IT WAS flagged as one of the biggest reforms the commercial fishing industry in NSW has confronted but options released earlier this month have been rejected by many in the industry as a disaster.

While the restructure is yet to be approved by NSW Minister of Primary Industries Katrina Hodgkinson, the options have not found favour in the Clarence Valley.

The Australian Marine Alliance (AMA) said the proposed restructure will eradicate young businesses in the sector and open the door to foreign-owned trawlers.

AMA board member and fisherman Dane Van Der Neut said if similar reforms were imposed on land-based primary producers there would be outrage.

"We smelt a rat and it's now evidently clear who is driving this agenda and it isn't the majority of NSW fisherman," Mr Van Der Neut said.
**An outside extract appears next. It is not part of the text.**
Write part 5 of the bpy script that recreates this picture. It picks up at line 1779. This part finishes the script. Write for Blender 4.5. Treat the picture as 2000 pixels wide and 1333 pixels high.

Clarence River Fishermen's Co-operative (CRFC) general manager Danielle Adams said the feedback she had received from local industry figures had been overwhelmingly negative.

"It's worse than what anybody anticipated," she said.

Representing more than 130 members, the co-op supplies 1.5 million kilograms of fresh product to the market each year, making it one of the biggest seafood producers in the country.

CRFC business development manager Gary Anderson said one of the biggest concerns with the proposed reform package is the anticipated drop in what passes through the co-op.

He estimated local catches would fall by as much as 60% as many fishers exit the industry.

"It's a hell of a change," he said, predicting the flow-on effect would be a huge blow to the stake holders and the local economy.Mr Anderson said Minister Hodgkinson had to intervene before it is too late and he is not alone.

More than 500 supporters have already signed an online petition rejecting the proposed changes on the basis that they will destroy the NSW fishing industry and leave many out of work.

"These fishermen, they just want to go to work and catch fish, not to Parliament House and jump up and down," Mr Anderson said.

Representatives of the NSW Department of Primary Industries will discuss the reforms with stakeholders in a series of community meetings.

DPI representatives will be in Maclean on Thursday, May 1 at the Jim Thompson Pavilion, Maclean Showground from 2-6pm.

Minister Hodgkinson is scheduled to announce the final reform package in August.